| A few quotes that I found particularly rough include: > Several of your points are misunderstandings, several are just wrong Like I said, I'd be happy to hear ways that I can improve. You saying that I am wrong but not providing specifics makes me feel bad without a way to improve my thinking. > “that person is going to have a hard time if they pursue professional game development,” You're passing judgement on my professional abilities, which makes me feel pretty bad. It's also an ad hominem: you've stopped attacking my argument and you've started attacking my professional character. > “if you don’t do software like FAANG does, you’re doing it wrong and your stuff is terrible.” Is it really necessary to include the thing about FAANG? I'm not even employed by FAANG. To me it feels like you're casting me out to be a FAANG elitist, which feels pretty alienating. It's also an ad hominem: you've stopped attacking my argument and you've started attacking me as a FAANG employee. > all of them paint a picture which also gives a lot of AAA shops pause about hiring Web folks Is the absolute "all of them" really necessary?
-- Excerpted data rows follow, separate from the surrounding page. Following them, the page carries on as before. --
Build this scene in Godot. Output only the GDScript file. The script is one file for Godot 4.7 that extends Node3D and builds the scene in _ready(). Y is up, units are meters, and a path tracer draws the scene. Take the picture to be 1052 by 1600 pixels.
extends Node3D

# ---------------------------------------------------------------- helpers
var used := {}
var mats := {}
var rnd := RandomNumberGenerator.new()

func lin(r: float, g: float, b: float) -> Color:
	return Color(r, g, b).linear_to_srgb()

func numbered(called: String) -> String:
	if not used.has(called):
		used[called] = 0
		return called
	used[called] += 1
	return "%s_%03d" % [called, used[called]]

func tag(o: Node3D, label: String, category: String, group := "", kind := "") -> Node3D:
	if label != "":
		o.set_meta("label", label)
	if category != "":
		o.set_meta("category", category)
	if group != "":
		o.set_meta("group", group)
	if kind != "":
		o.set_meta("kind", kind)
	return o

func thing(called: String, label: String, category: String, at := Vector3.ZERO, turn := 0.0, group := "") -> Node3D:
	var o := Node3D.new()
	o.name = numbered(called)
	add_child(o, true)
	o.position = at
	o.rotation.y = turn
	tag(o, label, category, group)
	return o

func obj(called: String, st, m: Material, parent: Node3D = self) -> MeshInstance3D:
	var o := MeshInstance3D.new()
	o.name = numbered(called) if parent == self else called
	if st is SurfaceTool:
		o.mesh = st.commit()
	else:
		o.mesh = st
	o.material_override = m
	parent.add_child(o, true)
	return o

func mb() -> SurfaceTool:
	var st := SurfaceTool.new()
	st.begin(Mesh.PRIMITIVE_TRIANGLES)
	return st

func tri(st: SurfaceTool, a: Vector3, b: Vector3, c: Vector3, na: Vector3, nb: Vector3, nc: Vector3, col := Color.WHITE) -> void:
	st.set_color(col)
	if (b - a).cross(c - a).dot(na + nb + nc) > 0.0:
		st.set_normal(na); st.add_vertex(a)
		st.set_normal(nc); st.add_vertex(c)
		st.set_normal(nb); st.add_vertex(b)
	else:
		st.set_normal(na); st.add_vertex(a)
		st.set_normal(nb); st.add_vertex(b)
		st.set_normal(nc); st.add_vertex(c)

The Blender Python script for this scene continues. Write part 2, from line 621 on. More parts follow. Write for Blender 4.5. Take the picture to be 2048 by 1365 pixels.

That you dismissed every one of my points is pretty rough. Can you imagine if you wrote a 4000 word post and someone said "yeah I read it and every point you made gives me pause." and that's all they said, no further explanation? You'd probably be pretty frustrated, wondering what could possibly be wrong, but having no clue with which to even start understanding their different perspective. > I’m reminded of a friend who does control development for factories and had someone come in straight from a Google internship who started trying to reimplement SCADA from first principles using Kubernetes. You're comparing me to a friend that overengineers things. If you have specific things you think I'm overengineering, I'm happy to hear them, but a comparison like this without any concrete steps makes me feel bad without providing me a way to improve. |
I was not accusing you of overengineering, I’m not accusing you of working for FAANG (I don’t even know you, come on), I was making the point that people default to where they’re comfortable, and if you’re going to put yourself in a a position of authority and claim that Unity is bad (and Unreal is worse), you need to be comfortable in the environment and practices in which they are intended to be used. There is a minimum level of comprehension required to criticize an implement of another profession, otherwise someone proficient in COBOL would pick up a torque wrench and ask “why is this necessary? This design is just bad.”
You used subjective indictment terms (“bad,” “worse”) to describe positions that you don’t have experience to develop. That’s fine. Elevate your argument and understand the why behind some of them. Example: we don’t give two shits about deprecations because they’re a distraction from a ship date and we ship vendored artifacts including the engine.
You selectively quoted more than one thing I said to twist a personal attack from them, by the way, but that’s your prerogative. It’s also odd to do when you’re crying ad hominem foul.
Edit: I took the time to read your essay, respond to it candidly, and we are ending this conversation with you lecturing me on tone, politeness, and productivity. Even in the face of great hems and haws I doubly endeavored to remain polite. One would be forgiven for thinking you are not approachable with criticism.